Um novo ciclo se iniciou no município em 2017, com atualização da matriz tarifária e o plano de ampliação da estação de tratamento de esgoto e tratamento de água. Além disso, três poços profundos, com capacidade de atendimento para 100 mil pessoas, foram abertos no Aquífero Guarani, uma reserva de água doce. Outra ação considerada importante foi a implantação de sistemas para reduzir o nível de perda da água produzida, que era de 35% em 2016, e hoje é de 20%.
Batista Jr. credita o desenvolvimento à gestão realizada em São José do Rio Preto. O superintendente relata que o modelo de administração fez com que o Semae ganhasse credibilidade junto ao governo federal, o que permite investimentos ainda maiores. As últimas obras, por exemplo, tiveram custo de R$ 300 milhões.
— Devido à capacidade de pagamento e gestão, nós temos portas abertas na Caixa e no BNDES (Banco Nacional de Desenvolvimento Econômico e Social), então conseguimos captar bastante recursos — destaca o superintendente.
Para também aumentar recursos, a autarquia apostou em um programa de redução de inadimplentes. Se em 60 dias o usuário não pagar a conta, o serviço é cortado. De acordo com Batista Jr., a inadimplência de três meses foi reduzida de 20% para 7%. Ao mesmo tempo, o município paulista oferece a tarifa social para as famílias em vulnerabilidade. Neste caso, o consumo de até 15 metros cúbicos é de R$ 21, enquanto a tarifa residencial mínima é de R$ 41,20 (para consumo de até 10 mil litros) - já com tarifa de esgoto incluída. Em Caxias do Sul, a tarifa residencial mínima é de R$ 33,50.
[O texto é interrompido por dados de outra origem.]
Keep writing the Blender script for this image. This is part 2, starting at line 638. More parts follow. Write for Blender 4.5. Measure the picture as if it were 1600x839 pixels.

— Se eu puder dar um conselho, eu diria que reduza a ingerência política e trate água e esgoto como uma coisa muito séria e importante para a população. A população entende e paga a tarifa quando o serviço é bem prestado — conclui Batista Jr, que destaca que em 2022, a autarquia teve superávit de mais de R$ 100 milhões.